Crimes brutais, assassinatos misteriosos e situações mórbidas têm o poder de fascinar e atrair a atenção dos mortais, como que revelando uma faceta sinistra da humanidade, um lado “noir” latente, mas real, presentes nos mais respeitáveis e pacíficos cidadãos. Prova disso é a audiência angariada por séries televisivas científicas das TVs por assinatura — nas quais crimes hediondos e reais são mostrados — e a popularidade dos romances e filmes ficcionais policiais, que fisgam milhões de fãs e se tornam, quase que invariavelmente, fenômenos editoriais e de bilheteria.
Seria, portanto, óbvio que um livro que se dispõe a analisar crimes, atos obsessivos e personalidades psicopáticas obtivesse atenção total dos aficionados pela área, dos leitores que têm fixação pelo tema e sangue-frio para encarar essas tragédias, com um estranho prazer, apenas no sofá da própria sala. Mas nem sempre essa química funciona. É o caso deO Diabo & Sherlock Holmes — histórias reais de assassinato, loucura e obsessão, de David Grann, lançado no Brasil com o selo da Companhia das Letras.
Reunindo casos bizarros e histórias reais de facínoras, o livro é interessante, tem seus méritos — o principal deles deve-se ao fato de se tratar de um esforço de reportagem —, mas deixa algo a desejar. Como se fosse um romance policial que tem um bom enredo, mas que se perde no meio do caminho com uma narrativa lenta e frouxa. Uma história interessante, porém mal conduzida. Ou seja, que não nos estimula a chegar à última página.
A sinopse do livro — uma coletânea que reúne 12 reportagens verídicas — seduz mais que seu conteúdo. Os que folheiam a contracapa, as orelhas e as páginas introdutórias serão fisgados pelas chamadas que relatam casos, realmente, estapafúrdios, como o do assassinato de um grande estudioso de Conan Doyle e de Sherlock Holmes, que é morto de forma semelhante aos personagens dos romances criados pelo escritor britânico. Ou pelas façanhas de um estelionatário que se faz passar por um adolescente, e que consegue incorporar vários personagens. Como se fosse um camaleão, que, aliás, é o título do capítulo. Ou de um bombeiro que foi atingido pela queda das Torres Gêmeas, mas não consegue lembrar de nada.
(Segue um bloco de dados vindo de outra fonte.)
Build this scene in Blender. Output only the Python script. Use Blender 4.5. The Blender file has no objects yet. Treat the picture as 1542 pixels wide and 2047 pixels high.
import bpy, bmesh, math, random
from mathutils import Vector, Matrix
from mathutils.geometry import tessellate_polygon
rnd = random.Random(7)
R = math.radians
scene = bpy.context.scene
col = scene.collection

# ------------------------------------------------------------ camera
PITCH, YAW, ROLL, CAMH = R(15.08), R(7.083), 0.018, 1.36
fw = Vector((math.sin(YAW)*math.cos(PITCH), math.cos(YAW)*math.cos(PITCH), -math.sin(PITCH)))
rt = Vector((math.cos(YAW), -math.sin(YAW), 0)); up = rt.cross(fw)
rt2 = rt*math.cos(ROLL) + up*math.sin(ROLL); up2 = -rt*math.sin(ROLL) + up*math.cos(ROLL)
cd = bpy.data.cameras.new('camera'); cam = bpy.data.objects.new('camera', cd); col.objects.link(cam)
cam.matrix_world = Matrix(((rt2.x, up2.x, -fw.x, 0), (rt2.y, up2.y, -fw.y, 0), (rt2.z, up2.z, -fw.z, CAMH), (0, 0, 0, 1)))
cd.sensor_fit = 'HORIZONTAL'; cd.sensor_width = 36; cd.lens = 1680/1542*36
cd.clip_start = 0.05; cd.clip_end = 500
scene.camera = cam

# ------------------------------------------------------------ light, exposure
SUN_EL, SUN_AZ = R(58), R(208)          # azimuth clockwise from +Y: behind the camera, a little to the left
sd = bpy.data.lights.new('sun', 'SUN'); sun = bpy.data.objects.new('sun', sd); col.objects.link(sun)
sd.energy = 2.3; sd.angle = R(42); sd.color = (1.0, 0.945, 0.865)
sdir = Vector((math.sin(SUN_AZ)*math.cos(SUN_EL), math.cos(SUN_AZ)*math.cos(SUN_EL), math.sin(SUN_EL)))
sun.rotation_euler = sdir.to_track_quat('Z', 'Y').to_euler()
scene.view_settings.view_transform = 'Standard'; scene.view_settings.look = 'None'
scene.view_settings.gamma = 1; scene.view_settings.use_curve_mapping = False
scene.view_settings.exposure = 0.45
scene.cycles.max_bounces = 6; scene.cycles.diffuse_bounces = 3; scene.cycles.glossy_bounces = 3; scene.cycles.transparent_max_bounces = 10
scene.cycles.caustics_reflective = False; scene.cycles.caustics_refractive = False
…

Enfim, as histórias são boas, teriam tudo pra deixar o leitor do gênero de olhos vidrados. No posfácio descobrimos, inclusive, que nove dos 12 registros foram publicados no New Yorker, que costuma primar pela qualidade textual do que é editado. É o caso, portanto, de acreditarmos que a tradução talvez não tenha conseguido conduzir as narrativas da forma adequada. Ou então, de questionarmos se Davin Grann, ao contrário da brasileira Ilana Casoy — especialista e autora de títulos de sucesso sobre serial killersnacionais e internacionais que hipnotizam o leitor — tentou romancear fatos reais, como se fossem histórias contadas por Hitchcook ou Patricia Highsmith, mas sem ter talento para tornar o grotesco em algo fascinante. Para nos fazer transcender a barreira entre a normalidade e a loucura desvairada. Enfim, para deixar o leitor se remoendo de curiosidade para desvendar o final.